I am pleased and excited to have such a fine partner as Imperium, and I look forward to working together to continue to build a bright future for our company and our employees.
Thank you for all your hard work,
Bob Blair
Cautionary Statement Regarding Forward-Looking Statements
This document contains certain forward-looking statements about ESS including statements that involve risks and uncertainties concerning Parent’s proposed acquisition of ESS. Actual events or results may differ materially from those described, expressed or implied in this press release due to a number of risks and uncertainties, many of which are beyond the control of ESS. The potential risks and uncertainties include, among others, the possibility that the transaction will not close or that the closing may be delayed, general economic conditions, industry specific conditions and the possibility that ESS may be adversely affected by other economic, business, and/or competitive factors. In addition, please refer to the documents that ESS files with the Securities and Exchange Commission on Forms 10-K, 10-Q and 8-K. These filings identify and address other important factors that could cause ESS’s financial and operational results to differ materially from those contained in the forward-looking statements set forth in this document.

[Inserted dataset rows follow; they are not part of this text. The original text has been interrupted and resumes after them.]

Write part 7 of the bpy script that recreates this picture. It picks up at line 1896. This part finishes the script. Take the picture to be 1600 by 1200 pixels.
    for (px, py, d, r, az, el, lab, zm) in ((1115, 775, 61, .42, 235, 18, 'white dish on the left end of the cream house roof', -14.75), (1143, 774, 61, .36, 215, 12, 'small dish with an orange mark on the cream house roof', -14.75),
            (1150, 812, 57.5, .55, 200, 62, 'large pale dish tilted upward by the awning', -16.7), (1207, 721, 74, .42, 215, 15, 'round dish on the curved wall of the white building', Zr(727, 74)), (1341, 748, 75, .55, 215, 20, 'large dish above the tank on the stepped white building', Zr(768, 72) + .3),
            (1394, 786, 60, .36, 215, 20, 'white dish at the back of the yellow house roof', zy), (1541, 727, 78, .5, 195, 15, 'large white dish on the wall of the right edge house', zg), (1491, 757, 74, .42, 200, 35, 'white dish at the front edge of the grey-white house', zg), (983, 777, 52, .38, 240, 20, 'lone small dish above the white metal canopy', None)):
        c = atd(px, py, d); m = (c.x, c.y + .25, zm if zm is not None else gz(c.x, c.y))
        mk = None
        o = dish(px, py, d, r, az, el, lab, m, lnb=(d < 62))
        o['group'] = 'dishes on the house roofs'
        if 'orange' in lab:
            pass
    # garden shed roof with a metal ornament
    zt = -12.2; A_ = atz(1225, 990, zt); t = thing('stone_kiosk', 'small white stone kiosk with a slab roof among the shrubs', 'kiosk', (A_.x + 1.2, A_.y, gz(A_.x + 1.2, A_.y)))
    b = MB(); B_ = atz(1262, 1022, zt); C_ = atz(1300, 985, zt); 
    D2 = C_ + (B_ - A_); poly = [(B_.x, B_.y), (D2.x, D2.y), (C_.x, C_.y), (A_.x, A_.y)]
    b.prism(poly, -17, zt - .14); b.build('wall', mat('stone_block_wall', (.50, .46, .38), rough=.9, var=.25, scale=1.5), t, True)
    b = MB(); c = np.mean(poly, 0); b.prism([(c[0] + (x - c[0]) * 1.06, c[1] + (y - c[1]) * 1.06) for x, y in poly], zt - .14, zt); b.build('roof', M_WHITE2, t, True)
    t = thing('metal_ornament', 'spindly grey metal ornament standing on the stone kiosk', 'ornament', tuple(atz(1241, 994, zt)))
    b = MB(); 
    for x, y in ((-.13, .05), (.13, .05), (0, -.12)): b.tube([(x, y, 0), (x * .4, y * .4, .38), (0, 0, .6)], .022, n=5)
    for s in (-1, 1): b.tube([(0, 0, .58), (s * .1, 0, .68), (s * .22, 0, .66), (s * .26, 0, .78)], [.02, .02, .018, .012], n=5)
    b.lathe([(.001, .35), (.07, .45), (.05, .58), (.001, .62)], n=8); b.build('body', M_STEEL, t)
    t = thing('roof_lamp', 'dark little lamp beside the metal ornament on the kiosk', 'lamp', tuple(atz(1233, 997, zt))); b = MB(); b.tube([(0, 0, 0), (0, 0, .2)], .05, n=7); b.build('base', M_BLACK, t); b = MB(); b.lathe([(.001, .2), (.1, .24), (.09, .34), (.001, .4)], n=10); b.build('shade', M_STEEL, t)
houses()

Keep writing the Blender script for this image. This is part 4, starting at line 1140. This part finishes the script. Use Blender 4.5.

Accordingly, no assurances can be given that any of the events anticipated by the forward-looking statements will transpire or occur, or if any of them do so, what impact they will have on the results of operations or financial condition of ESS. ESS is under no duty to update any of the forward-looking statements after the date of this document to conform to actual results.

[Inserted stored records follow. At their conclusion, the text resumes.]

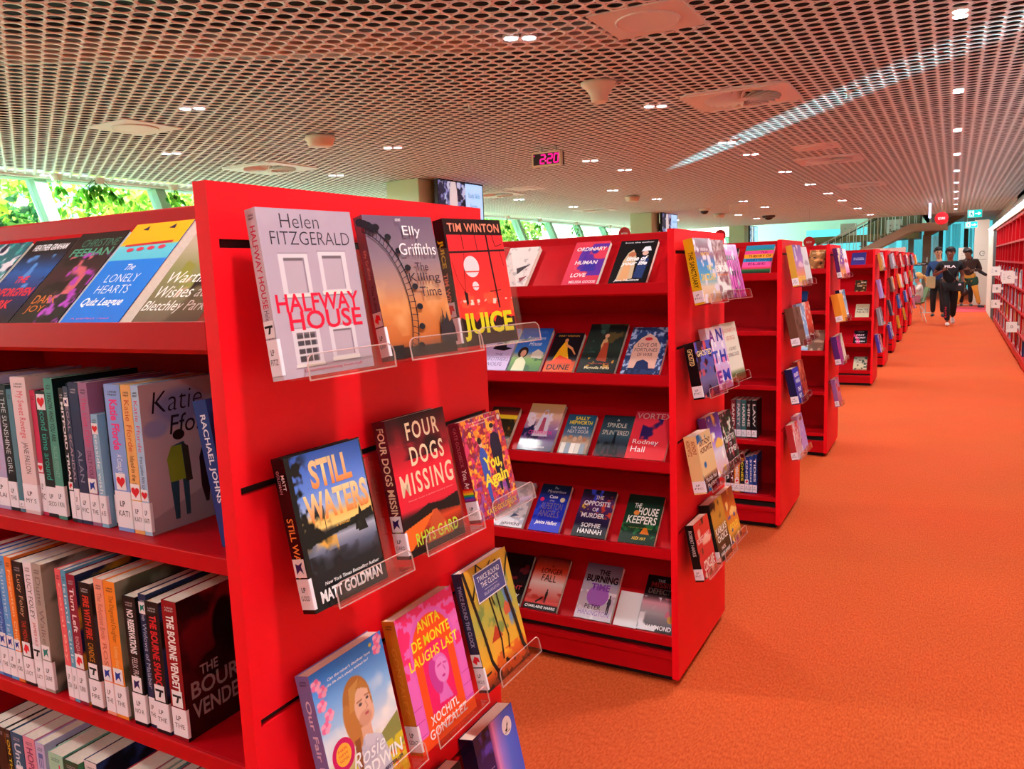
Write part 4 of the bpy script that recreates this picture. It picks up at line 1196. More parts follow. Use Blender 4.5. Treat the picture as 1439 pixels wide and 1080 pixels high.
# (x0, x1, height, base, title, title colour, style, author, author colour, front art, sticker, genre, depth setback, words)
RA = [(-.224, -.208, .222, '#a8c8ea', 'Katie Fforde', '#d8506a', 'r', 'From London With Love', '#3a3a6a', c_couple, .05, 'heart', 0, 'pale blue spine whose cover shows a couple from behind'),
      (-.247, -.225, .222, '#e8ae6a', 'Katie Fforde', '#c8542c', 'r', 'Island in the Sun', '#6a3a1c', plain('#d8a05c'), .05, 'heart', 0, 'apricot spine with a red heart sticker'),
      (-.285, -.249, .222, '#86a4e4', 'Katie Fforde', '#e83a8a', 'k', 'A Cottage by the Sea', '#f0f0fa', plain('#7a96d8', '#6aa84a', 3), .062, 'heart', 0, 'thick sky blue spine with big pink lettering'),
      (-.306, -.287, .215, '#16141e', 'THE BRINK', '#e8e4ea', 'b', None, None, plain('#16141e'), .05, None, .012, 'black spine half hidden behind a thin pale blue one'),
      (-.324, -.3085, .175, '#8ab8d8', 'a seaside wish', '#e8f0f8', 'r', None, None, plain('#8ab8d8'), .05, 'heart', .0, 'short pale blue spine with a heart at its top'),
      (-.347, -.326, .222, '#a06a92', 'The Lost Child', '#d0306a', 'r', 'DILLY COURT', '#5a2a4a', plain('#a06a92'), .05, 'blue', 0, 'mauve spine with red title'),
      (-.372, -.349, .222, '#243054', '', '#8a90a8', 'r', 'ALAN', '#8a90a8', plain('#243054', '#8a8478', 8), .05, None, .0, 'navy spine with a large grey patterned cover'),
      (-.386, -.374, .215, '#323c58', 'LEGAL SCANDAL', '#a890a0', 'b', None, None, plain('#323c58'), .055, 'purple', 0, 'slate blue spine with a purple sticker on top'),
      (-.398, -.3865, .212, '#121016', 'MITFORD TRIAL', '#e8e0e8', 'k', None, None, plain('#121016'), .05, 'red', 0, 'narrow black spine with bold white capitals'),
      (-.411, -.3985, .216, '#163038', 'FREEMAN', '#4a8a9a', 'b', None, None, plain('#163038'), .05, None, .02, 'recessed dark teal spine'),
      (-.434, -.412, .226, '#4a9484', 'I KNOW WHO YOU ARE', '#16282a', 'b', 'ALICE FEENEY', '#7ab0a4', plain('#122426'), .055, None, 0, 'tall sea green spine with thin dark capitals'),
      (-.466, -.436, .205, '#14181c', 'second time around', '#2aa898', 'r', None, None, plain('#0f6a52', '#14181c', 4), .05, 'heart', .003, 'black and teal spine with a heart above'),
      (-.482, -.468, .205, '#c8325c', '', '#fff', 'r', None, None, plain('#c8325c'), .07, 'heart', .004, 'thin crimson spine'),
      (-.525, -.484, .226, '#e4ccd2', 'My Sweet Revenge', '#d8405a', 'r', 'JANE FALLON', '#4a3c46', plain('#dcc4cc'), .05, None, 0, 'thick white pink spine with red handwriting'),
      (-.5405, -.5265, .205, '#4a7a8c', '', '#fff', 'r', None, None, plain('#4a7a8c'), .02, None, .0, 'slim steel blue spine'),
      (-.566, -.542, .212, '#131a20', 'THE SUNSHINE GIRL', '#c8d0d8', 'r', None, None, plain('#1a2c34'), .05, None, .0, 'black spine with pale capitals'),
      (-.608, -.568, .226, '#b4a8d0', 'Elaine Everest', '#6a5a8a', 'r', 'the tea shop', '#d07a9a', plain('#b4a8d0'), .055, None, 0, 'thick lavender spine'),
      (-.640, -.610, .222, '#c84a48', 'ROSIE', '#f0e0e0', 'b', None, None, plain('#c84a48'), .05, 'blue', 0, 'brick red spine beside the thick lavender one'),
      (-.672, -.642, .21, '#d8c8c0', 'winter', '#5a4a4a', 'r', None, None, plain('#d8c8c0'), .05, None, 0, 'cream spine beyond the brick red one'),
      (-.71, -.674, .22, '#3a4a7a', 'harbour', '#d8d8e8', 'r', None, None, plain('#3a4a7a'), .05, None, 0, 'dark blue spine last in view')]
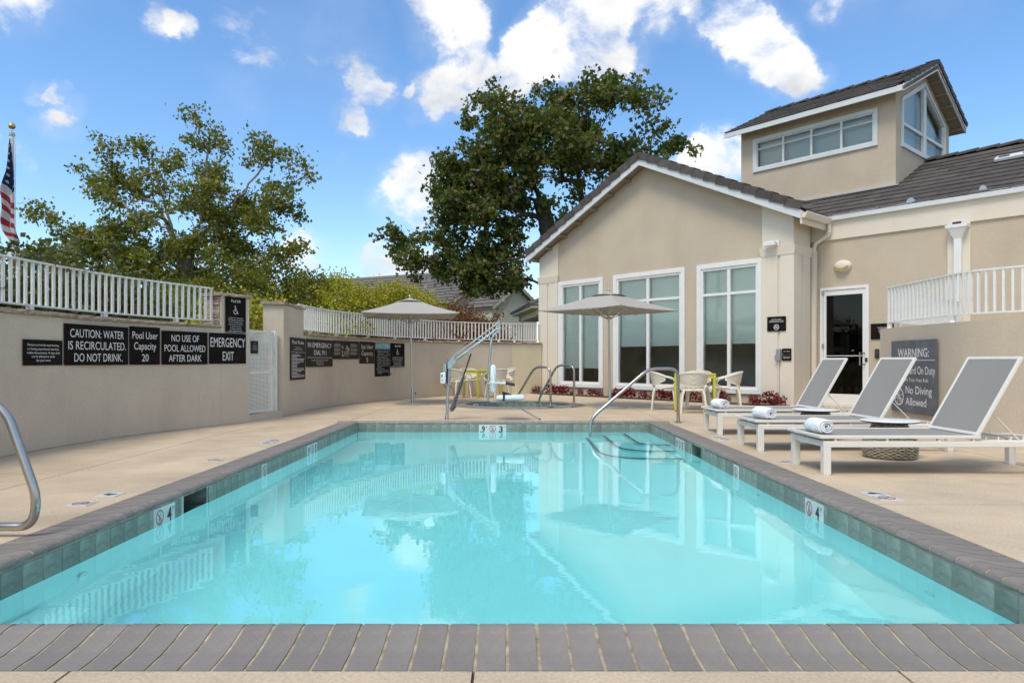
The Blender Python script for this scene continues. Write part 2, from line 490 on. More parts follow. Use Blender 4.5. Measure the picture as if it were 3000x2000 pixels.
# ------------------------------------------------------------------ helpers
class MB:
    """collects shapes in one mesh"""
    def __init__(s):
        s.v = []
        s.f = []
        s.mi = []
        s.cur = 0

    def add(s, vs, fs):
        o = len(s.v)
        s.v += [tuple(p) for p in vs]
        s.f += [tuple(i + o for i in f) for f in fs]
        s.mi += [s.cur] * len(fs)

    def box(s, x0, x1, y0, y1, z0, z1, M=None):
        v = [(x, y, z) for z in (z0, z1) for y in (y0, y1) for x in (x0, x1)]
        if M is not None:
            v = [M @ Vector(p) for p in v]
        s.add(v, [(0, 2, 3, 1), (4, 5, 7, 6), (0, 1, 5, 4), (2, 6, 7, 3), (0, 4, 6, 2), (1, 3, 7, 5)])

    def bbox(s, x0, x1, y0, y1, z0, z1, b=.004, M=None):
        """box with chamfered edges"""
        bm = bmesh.new()
        bmesh.ops.create_cube(bm, size=1)
        for v in bm.verts:
            v.co = Vector(((x0 + x1) / 2 + v.co.x * (x1 - x0), (y0 + y1) / 2 + v.co.y * (y1 - y0), (z0 + z1) / 2 + v.co.z * (z1 - z0)))
        bmesh.ops.bevel(bm, geom=bm.edges[:], offset=b, segments=1, affect='EDGES')
        bm.verts.index_update()
        vs = [(M @ v.co) if M is not None else v.co.copy() for v in bm.verts]
        s.add(vs, [[v.index for v in f.verts] for f in bm.faces])
        bm.free()

    def beam(s, a, b, w, h, up=Vector((0, 0, 1))):
        """rectangular bar from a to b, w across and h along up"""
        a = Vector(a)
        b = Vector(b)
        d = (b - a)
        L = d.length
        y = d.normalized()
        x = y.cross(Vector(up))
        if x.length < 1e-5:
            x = y.cross(Vector((1, 0, 0)))
        x.normalize()
        z = x.cross(y)
        vs = []
        for t in (a, b):
            for (i, j) in ((-1, -1), (1, -1), (1, 1), (-1, 1)):
                vs.append(t + x * (i * w / 2) + z * (j * h / 2))
        s.add(vs, [(0, 1, 2, 3), (7, 6, 5, 4), (0, 4, 5, 1), (1, 5, 6, 2), (2, 6, 7, 3), (3, 7, 4, 0)])

    def tube(s, pts, r, n=10, cap=True, closed=False):
        pts = [Vector(p) for p in pts]
        m = len(pts)
        rr = r if isinstance(r, (list, tuple)) else [r] * m
        up = None
        vs = []
        for i, p in enumerate(pts):
            if closed:
                d = pts[(i + 1) % m] - pts[i - 1]
            else:
                d = pts[min(i + 1, m - 1)] - pts[max(i - 1, 0)]
            d.normalize()
            if up is None:
                up = Vector((0, 0, 1)) if abs(d.z) < .9 else Vector((1, 0, 0))
            x = d.cross(up)
            if x.length < 1e-6:
                x = d.cross(Vector((.3, .9, .1)))
            x.normalize()
            up = x.cross(d)
            for k in range(n):
                a = 2 * math.pi * k / n
                vs.append(p + x * (math.cos(a) * rr[i]) + up * (math.sin(a) * rr[i]))
        fs = []
        for i in range(m if closed else m - 1):
            for k in range(n):
                a = i * n + k
                b = i * n + (k + 1) % n
                c = ((i + 1) % m) * n + (k + 1) % n
                d = ((i + 1) % m) * n + k
                fs.append((a, b, c, d))
        if cap and not closed:
            fs.append(tuple(range(n - 1, -1, -1)))
            fs.append(tuple((m - 1) * n + k for k in range(n)))
        s.add(vs, fs)

    def lathe(s, prof, n=24, c=(0, 0, 0), cap=True):
        vs = []
        for (r, z) in prof:
            for k in range(n):
                a = 2 * math.pi * k / n
                vs.append((c[0] + r * math.cos(a), c[1] + r * math.sin(a), c[2] + z))
        fs = []
        for i in range(len(prof) - 1):
            for k in range(n):
                fs.append((i * n + k, i * n + (k + 1) % n, (i + 1) * n + (k + 1) % n, (i + 1) * n + k))
        if cap:
            fs.append(tuple(range(n - 1, -1, -1)))
            fs.append(tuple((len(prof) - 1) * n + k for k in range(n)))
        s.add(vs, fs)

    def prism(s, poly, ex):
        """polygon (3-D points) extruded by the vector ex"""
        n = len(poly)
        ex = Vector(ex)
        vs = [Vector(p) for p in poly] + [Vector(p) + ex for p in poly]
        fs = [tuple(range(n - 1, -1, -1)), tuple(range(n, 2 * n))]
        for i in range(n):
            j = (i + 1) % n
            fs.append((i, j, n + j, n + i))
        s.add(vs, fs)

    def mesh(s, name, mats, smooth=False, fix=True):
        me = bpy.data.meshes.new(name)
        me.from_pydata(s.v, [], s.f)
        if not isinstance(mats, (list, tuple)):
            mats = [mats]
        for m in mats:
            me.materials.append(m)
        if len(mats) > 1:
            me.polygons.foreach_set('material_index', s.mi)
        if fix:
            bm = bmesh.new()
            bm.from_mesh(me)
            bmesh.ops.recalc_face_normals(bm, faces=bm.faces)
            bm.to_mesh(me)
            bm.free()
        if smooth:
            me.polygons.foreach_set('use_smooth', [True] * len(me.polygons))
            if smooth != 'all':
                try:
                    me.set_sharp_from_angle(angle=R(42))
                except Exception:
                    pass
        me.update()
        return me

    def build(s, name, mats, parent=None, smooth=False, loc=(0, 0, 0), rot=(0, 0, 0), fix=True):
        return put(name, s.mesh(name, mats, smooth, fix), parent, loc, rot)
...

Additional Information about the Reincorporation Merger and the Merger and Where to Find it
In connection with the proposed Reincorporation Merger and Merger, ESS and Delaware Merger Sub will file a registration statement on Form S-4, including a proxy statement/prospectus, and other relevant materials in connection with the proposed acquisition of ESS by Parent with the Securities and Exchange Commission (the “SEC”). The materials to be filed by ESS with the SEC may be obtained free of charge at the SEC’s web site at www.sec.gov. ESS security holders and other interested parties will also be able to obtain, without charge, a copy of the proxy statement/prospectus (when it becomes available) by directing a request by mail or telephone to Investor Relations, ESS Technology, 48401 Fremont Blvd, Fremont, California 94538, telephone 1-510-492-1088 or from the Company’s website,www.esstech.com.
Investors and security holders of ESS are urged to read the proxy statement/prospectus and the other relevant materials when they become available before making any voting or investment decision with respect to the proposed Reincorporation Merger and Merger because they will contain important information about the Reincorporation Merger and the Merger, the parties to the Merger Agreement and the common stock of Delaware Merger Subsidiary to be issued in the Reincorporation Merger.
Imperium, ESS and their respective directors, executive officers and other members of management and employees, under SEC rules, may be deemed to be participants in the solicitation of proxies of ESS shareholders and ESS Delaware stockholders in connection with the proposed Reincorporation Merger and the proposed Merger. Information concerning the interests of ESS directors and executive officers who may be deemed to be participants in the solicitation, which may, in some cases, be different than those of ESS shareholders and ESS Delaware stockholders generally, is set forth in the materials filed with the SEC on Form 10-K and will be set forth in the proxy statement/prospectus relating to the merger when it becomes available.